If the valence electron is at very large radii, much greater than the inner electrons, then the nuclear charge would be “screened” such that the valence electron would only notice an effective charge of $+e$ coming from the centre. This would mean that the energy levels would be roughly the same as for hydrogen. In the other extreme case, where the valence electron is at very small radii, inside the inner electron shells, then it would see the full unscreened nuclear charge $+Ze$ . Therefore the actual potential energy curve must lie somewhere between these two extremes.

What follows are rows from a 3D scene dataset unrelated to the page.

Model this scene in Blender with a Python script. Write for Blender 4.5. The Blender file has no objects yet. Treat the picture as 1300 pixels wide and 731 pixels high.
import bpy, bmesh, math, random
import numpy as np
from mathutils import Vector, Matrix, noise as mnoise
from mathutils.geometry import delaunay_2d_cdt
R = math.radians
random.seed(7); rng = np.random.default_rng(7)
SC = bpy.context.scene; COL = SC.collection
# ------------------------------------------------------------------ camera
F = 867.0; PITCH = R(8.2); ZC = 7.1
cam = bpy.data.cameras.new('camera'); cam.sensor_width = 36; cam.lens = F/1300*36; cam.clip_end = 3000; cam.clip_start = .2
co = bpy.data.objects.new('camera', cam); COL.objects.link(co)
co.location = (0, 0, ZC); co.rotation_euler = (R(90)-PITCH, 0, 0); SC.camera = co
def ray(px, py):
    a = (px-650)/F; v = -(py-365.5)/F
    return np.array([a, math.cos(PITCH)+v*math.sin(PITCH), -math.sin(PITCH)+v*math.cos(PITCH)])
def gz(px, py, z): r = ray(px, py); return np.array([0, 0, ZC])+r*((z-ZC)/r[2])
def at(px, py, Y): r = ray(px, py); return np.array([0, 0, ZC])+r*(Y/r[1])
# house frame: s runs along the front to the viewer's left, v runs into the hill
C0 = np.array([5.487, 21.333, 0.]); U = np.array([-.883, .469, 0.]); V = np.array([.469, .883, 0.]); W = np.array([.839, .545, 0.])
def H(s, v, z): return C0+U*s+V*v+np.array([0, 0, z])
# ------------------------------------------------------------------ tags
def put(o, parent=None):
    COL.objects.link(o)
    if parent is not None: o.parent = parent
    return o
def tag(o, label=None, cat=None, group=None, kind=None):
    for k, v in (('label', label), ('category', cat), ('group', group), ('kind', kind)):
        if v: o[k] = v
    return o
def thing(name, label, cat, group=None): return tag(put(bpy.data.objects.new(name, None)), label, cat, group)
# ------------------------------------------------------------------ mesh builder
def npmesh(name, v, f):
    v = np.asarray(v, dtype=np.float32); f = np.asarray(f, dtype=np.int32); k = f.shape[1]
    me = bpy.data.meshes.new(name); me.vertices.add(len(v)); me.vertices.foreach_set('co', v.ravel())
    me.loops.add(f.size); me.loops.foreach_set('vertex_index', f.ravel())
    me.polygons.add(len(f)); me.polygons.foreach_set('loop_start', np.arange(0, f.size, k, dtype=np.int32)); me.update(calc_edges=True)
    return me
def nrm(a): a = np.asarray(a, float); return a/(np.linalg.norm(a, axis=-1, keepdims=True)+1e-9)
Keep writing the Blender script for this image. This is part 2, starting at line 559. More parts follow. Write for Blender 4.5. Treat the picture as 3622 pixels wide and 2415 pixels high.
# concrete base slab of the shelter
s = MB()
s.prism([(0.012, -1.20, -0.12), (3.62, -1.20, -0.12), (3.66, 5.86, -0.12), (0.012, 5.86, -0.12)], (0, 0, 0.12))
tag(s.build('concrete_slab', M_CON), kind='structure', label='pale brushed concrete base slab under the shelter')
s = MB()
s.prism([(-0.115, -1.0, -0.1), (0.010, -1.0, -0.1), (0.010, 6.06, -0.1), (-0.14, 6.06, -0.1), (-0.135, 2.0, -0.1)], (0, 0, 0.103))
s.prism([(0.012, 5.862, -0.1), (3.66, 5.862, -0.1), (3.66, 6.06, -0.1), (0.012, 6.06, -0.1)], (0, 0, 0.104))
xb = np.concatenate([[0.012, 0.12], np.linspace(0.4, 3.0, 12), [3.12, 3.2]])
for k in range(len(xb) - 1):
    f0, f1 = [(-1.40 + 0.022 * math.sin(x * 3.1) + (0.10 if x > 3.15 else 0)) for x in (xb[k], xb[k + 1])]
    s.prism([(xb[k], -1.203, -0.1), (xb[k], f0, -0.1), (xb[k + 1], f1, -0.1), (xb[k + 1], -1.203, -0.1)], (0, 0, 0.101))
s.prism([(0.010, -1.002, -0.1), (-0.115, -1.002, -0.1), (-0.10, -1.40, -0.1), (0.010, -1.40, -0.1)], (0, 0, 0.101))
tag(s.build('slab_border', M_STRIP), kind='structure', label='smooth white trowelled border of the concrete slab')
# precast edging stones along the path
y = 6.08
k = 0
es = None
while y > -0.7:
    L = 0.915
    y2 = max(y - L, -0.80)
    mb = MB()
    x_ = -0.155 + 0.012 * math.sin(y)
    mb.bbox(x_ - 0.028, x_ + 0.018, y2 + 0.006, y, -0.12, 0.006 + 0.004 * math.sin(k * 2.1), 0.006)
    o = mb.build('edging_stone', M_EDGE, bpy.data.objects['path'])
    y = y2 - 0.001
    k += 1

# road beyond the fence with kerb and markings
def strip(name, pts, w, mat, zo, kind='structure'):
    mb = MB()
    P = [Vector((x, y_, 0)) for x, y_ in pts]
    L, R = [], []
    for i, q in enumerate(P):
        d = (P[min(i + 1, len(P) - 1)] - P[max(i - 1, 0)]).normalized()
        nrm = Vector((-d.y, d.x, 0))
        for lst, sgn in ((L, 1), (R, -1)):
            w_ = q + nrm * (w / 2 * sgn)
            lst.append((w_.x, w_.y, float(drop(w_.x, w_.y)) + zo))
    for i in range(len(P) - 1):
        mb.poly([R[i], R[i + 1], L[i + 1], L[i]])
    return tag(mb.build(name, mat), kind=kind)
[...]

Spectroscopy experiments also show that for alkali metals the degeneracy between the different values of $\ell$ is broken. For a given $n$ , the smaller values of $\ell$ have slightly lower energy. Why is this? If we assume that the shape of the radial probability density will be roughly the same for the valence electron as for the hydrogen atom electron, then recall that for a given $n$ the radius of the first maxima increases for increasing $\ell$ . This means that for smaller $\ell$ (for a given $n$ ), the electron is more likely to be found closer in to the nucleus and therefore further into the unscreened regime where the Coulomb force is stronger. This results in these states being slightly more tightly bound and therefore being slightly lower in energy.

Quantitatively, we can write the energy levels for the valence electron in an alkali metal as

E_{n\ell}=-\frac{R_{H}}{(n-\Delta(n,\ell))^{2}},

(5.68)

where $\Delta(n,\ell)$ is the quantum defect, an empirically determined quantity which denotes how far the energy levels are shifted down compared to hydrogen. Notice that we label the energy levels $E_{n\ell}$ now instead of just $E_{n}$ because the states with different $\ell$ are now no longer degenerate.

For example, the $3\text{s}$ orbital in sodium has $\Delta(3,0)=1.37$ , the $3\text{p}$ orbital has $\Delta(3,1)=0.88$ , and the $3\text{d}$ orbital has $\Delta(3,2)=0.01$ , meaning this state has almost the same energy as $E_{3}$ for hydrogen.